AAPG Bulletin, Vol.86, No.11, 1921-1938, 2002
Fractured shale-gas systems
The first commercial United States natural gas production (1821) came from an organic-rich Devonian shale in the Appalachian basin. Understanding the geological and geochemical nature of organic shale formations and improving their gas producibility have subsequently been the challenge of millions of dollars worth of research since the 1970s. Shale-gas systems essentially are continuous-type biogenic (predominant), thermogenic, or combined biogenic-thermogenic gas accumulations characterized by widespread gas saturation, subtle trapping mechanisms, seals of variable lithology, and relatively short hydrocarbon migration distances.
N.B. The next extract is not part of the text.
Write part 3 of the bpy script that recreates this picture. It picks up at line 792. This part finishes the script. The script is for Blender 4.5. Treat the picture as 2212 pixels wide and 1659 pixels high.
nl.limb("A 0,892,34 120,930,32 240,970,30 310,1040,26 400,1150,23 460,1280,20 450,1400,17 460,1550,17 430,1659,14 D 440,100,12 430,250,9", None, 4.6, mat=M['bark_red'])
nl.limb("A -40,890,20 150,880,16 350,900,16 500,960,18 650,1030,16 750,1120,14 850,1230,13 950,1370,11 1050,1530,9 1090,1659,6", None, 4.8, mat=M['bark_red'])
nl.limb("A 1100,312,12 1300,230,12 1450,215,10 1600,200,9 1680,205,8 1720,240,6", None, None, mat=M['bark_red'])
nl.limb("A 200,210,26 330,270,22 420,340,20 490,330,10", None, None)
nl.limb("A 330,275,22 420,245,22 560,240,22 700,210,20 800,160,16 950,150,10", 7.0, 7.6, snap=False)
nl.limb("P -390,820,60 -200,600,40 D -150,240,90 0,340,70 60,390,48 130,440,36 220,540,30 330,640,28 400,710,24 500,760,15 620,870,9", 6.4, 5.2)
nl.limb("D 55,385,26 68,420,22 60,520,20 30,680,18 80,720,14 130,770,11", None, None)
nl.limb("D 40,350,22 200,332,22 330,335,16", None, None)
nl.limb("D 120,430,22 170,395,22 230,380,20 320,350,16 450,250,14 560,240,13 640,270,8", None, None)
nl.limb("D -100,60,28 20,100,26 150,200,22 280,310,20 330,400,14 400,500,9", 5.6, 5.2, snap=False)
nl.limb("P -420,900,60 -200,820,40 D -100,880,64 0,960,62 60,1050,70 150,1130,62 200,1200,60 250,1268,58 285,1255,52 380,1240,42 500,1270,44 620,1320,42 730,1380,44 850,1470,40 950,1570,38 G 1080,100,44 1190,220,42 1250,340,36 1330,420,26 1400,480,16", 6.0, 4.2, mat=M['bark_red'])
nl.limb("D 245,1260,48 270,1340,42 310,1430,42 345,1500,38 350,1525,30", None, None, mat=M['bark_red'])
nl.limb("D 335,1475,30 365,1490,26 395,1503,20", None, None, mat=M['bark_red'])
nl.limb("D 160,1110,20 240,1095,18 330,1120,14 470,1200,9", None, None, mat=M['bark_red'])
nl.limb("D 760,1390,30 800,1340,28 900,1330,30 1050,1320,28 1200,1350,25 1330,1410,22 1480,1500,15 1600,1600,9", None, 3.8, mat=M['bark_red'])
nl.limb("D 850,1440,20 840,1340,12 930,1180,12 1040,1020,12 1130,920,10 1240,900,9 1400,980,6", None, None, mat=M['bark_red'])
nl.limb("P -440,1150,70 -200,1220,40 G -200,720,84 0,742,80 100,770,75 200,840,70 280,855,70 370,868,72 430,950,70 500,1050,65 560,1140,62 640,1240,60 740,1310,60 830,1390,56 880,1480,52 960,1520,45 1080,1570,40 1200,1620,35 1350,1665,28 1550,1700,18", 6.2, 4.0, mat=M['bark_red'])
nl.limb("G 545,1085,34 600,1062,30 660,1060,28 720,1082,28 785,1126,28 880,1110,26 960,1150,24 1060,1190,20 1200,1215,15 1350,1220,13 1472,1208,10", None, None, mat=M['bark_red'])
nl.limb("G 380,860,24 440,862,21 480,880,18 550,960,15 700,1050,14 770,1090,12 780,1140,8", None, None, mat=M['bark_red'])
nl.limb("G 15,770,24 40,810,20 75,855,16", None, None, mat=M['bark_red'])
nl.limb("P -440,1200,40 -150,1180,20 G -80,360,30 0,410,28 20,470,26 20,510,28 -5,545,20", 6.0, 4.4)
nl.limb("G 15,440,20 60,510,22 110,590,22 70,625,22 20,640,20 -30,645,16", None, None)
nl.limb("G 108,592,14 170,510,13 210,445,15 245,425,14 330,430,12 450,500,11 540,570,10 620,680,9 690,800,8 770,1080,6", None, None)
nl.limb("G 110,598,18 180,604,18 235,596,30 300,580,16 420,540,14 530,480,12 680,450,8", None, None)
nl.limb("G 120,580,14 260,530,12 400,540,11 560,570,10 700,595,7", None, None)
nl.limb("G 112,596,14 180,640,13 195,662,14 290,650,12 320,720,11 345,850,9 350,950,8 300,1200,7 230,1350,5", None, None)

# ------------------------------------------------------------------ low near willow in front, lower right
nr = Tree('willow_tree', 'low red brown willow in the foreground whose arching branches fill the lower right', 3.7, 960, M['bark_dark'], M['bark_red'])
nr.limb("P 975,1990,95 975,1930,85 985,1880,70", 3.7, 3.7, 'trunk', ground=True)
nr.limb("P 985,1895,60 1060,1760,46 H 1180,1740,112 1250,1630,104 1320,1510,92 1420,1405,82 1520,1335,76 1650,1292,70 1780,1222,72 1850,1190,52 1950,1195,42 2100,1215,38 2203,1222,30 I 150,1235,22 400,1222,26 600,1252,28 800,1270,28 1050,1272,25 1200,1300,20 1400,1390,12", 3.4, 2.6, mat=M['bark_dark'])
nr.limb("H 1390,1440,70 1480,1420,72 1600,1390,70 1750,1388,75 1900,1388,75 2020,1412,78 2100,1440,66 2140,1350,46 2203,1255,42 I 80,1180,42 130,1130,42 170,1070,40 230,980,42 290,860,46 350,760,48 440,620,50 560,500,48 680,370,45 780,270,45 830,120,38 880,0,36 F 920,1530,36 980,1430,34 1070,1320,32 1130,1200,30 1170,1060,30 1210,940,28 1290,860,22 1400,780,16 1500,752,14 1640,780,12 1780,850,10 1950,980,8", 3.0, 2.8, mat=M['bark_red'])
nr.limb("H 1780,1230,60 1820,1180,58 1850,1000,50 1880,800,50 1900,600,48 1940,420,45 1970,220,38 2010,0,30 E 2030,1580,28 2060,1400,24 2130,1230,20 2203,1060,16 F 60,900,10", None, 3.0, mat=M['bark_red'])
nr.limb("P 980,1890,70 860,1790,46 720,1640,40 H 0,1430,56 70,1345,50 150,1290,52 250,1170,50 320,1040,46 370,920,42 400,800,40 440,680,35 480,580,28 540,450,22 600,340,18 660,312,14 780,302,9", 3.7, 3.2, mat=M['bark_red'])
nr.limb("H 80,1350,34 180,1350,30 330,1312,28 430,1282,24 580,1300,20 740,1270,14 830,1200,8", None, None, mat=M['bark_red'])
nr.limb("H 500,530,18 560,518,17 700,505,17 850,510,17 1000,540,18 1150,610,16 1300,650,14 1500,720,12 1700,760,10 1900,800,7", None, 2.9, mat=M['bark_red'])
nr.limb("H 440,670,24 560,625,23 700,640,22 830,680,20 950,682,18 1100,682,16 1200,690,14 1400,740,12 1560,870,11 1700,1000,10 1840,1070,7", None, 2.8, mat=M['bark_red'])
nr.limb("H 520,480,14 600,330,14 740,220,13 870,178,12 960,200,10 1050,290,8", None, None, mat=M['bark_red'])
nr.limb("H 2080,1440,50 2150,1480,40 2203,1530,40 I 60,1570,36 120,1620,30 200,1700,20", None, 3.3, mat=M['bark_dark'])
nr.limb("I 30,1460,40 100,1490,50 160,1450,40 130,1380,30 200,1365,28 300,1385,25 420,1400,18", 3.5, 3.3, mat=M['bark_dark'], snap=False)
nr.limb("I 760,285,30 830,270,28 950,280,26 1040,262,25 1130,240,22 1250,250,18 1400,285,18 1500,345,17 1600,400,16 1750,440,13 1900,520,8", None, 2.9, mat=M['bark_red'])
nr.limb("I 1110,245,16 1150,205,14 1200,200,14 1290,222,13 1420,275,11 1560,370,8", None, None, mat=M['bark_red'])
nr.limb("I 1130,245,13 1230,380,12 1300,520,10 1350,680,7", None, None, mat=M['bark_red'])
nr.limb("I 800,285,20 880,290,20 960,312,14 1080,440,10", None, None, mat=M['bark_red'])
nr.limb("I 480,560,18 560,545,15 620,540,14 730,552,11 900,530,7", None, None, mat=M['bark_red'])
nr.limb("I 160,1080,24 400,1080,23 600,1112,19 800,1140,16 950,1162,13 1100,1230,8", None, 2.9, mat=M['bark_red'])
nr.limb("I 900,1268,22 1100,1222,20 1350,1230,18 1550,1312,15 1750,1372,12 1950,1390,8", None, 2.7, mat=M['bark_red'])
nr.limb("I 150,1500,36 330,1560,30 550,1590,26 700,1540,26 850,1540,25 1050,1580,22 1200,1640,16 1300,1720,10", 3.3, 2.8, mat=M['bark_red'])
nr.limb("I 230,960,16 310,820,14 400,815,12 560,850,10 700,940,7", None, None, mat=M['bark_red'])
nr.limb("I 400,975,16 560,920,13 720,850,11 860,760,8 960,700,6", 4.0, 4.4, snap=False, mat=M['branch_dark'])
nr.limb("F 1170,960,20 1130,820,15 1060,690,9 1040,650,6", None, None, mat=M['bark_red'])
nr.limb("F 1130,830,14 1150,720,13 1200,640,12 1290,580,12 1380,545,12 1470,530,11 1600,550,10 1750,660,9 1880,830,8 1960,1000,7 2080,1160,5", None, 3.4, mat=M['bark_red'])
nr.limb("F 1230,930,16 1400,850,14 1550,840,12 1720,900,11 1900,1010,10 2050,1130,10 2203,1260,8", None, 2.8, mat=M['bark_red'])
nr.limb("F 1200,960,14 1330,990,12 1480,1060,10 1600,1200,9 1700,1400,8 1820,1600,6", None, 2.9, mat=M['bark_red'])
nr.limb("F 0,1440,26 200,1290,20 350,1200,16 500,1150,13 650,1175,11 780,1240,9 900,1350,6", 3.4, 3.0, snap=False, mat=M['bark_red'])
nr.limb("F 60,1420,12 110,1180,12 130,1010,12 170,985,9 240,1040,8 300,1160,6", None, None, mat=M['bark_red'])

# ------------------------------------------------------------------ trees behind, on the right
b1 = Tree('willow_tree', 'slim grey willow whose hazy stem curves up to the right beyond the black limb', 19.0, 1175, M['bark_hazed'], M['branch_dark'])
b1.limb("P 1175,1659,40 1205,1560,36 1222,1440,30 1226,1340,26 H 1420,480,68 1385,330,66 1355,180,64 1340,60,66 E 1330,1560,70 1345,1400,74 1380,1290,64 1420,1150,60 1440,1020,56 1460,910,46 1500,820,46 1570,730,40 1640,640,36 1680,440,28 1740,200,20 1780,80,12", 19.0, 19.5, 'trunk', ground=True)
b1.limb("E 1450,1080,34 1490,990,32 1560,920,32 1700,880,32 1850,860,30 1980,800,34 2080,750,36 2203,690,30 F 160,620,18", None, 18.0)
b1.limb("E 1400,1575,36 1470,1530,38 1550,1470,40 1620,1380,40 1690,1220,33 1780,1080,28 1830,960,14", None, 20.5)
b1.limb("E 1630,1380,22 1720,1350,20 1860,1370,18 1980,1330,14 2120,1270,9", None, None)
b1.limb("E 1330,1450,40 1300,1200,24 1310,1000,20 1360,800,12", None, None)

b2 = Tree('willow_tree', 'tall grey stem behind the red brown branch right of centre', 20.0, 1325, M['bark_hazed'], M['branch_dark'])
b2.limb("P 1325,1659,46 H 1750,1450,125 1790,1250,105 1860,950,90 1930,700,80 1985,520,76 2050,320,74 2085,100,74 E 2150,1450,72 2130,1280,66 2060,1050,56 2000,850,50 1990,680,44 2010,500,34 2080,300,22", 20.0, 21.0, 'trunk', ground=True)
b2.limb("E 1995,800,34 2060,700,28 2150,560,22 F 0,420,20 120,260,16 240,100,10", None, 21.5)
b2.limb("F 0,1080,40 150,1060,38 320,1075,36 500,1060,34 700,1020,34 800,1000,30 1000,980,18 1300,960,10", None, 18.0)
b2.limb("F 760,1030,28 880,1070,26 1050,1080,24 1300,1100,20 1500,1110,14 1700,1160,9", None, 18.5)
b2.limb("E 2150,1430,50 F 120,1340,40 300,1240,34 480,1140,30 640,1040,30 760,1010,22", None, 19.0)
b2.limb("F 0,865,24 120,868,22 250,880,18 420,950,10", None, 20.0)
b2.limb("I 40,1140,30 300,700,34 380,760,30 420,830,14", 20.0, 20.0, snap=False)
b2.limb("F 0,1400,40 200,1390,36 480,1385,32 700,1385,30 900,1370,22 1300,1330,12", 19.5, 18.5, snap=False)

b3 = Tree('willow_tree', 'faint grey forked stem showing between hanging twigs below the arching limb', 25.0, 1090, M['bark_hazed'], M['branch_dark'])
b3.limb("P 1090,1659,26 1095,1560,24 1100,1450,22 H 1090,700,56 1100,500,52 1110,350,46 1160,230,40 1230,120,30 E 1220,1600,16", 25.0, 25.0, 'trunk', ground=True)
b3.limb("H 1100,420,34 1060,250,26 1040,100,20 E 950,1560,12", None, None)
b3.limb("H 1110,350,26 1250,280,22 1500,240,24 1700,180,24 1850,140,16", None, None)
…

Shale gas may be stored as free gas in natural fractures and intergranular porosity, as gas sorbed onto kerogen and clay-particle surfaces, or as gas dissolved in kerogen and bitumen. Five United States shale formations that presently produce gas commercially exhibit an unexpectedly wide variation in the values of five key parameters: thermal maturity (expressed as vitrinite reflectance), sorbed-gas fraction, reservoir thickness, total organic carbon content, and volume of gas in place. The degree of natural fracture development in an otherwise low-matrix-permeability shale reservoir is a controlling factor in gas producibility. To date, unstimulated commercial production has been achievable in only a small proportion of shale wells, those that intercept natural fracture networks. In most other cases, a successful shale-gas well requires hydraulic stimulation. Together, the Devonian Antrim Shale of the Michigan basin and Devonian Ohio Shale of the Appalachian basin accounted for about 84% of the total 380 bcf of shale gas produced in 1999. However annual gas production is steadily increasing from three other major organic shale formations that subsequently have been explored and developed: the Devonian New Albany Shalein the Illinois basin, the Mississippian Barnett Shale in the Fort Worth basin, and the Cretaceous Lewis Shale in the San Juan basin. In the basins for which estimates have been made, shale-gas resources are substantial, with in-place volumes of 497-783 tcf. The estimated technically recoverable resource (exclusive of the Lewis Shale) ranges from 31 to 76 tcf. In both cases, the Ohio Shale accounts for the largest share.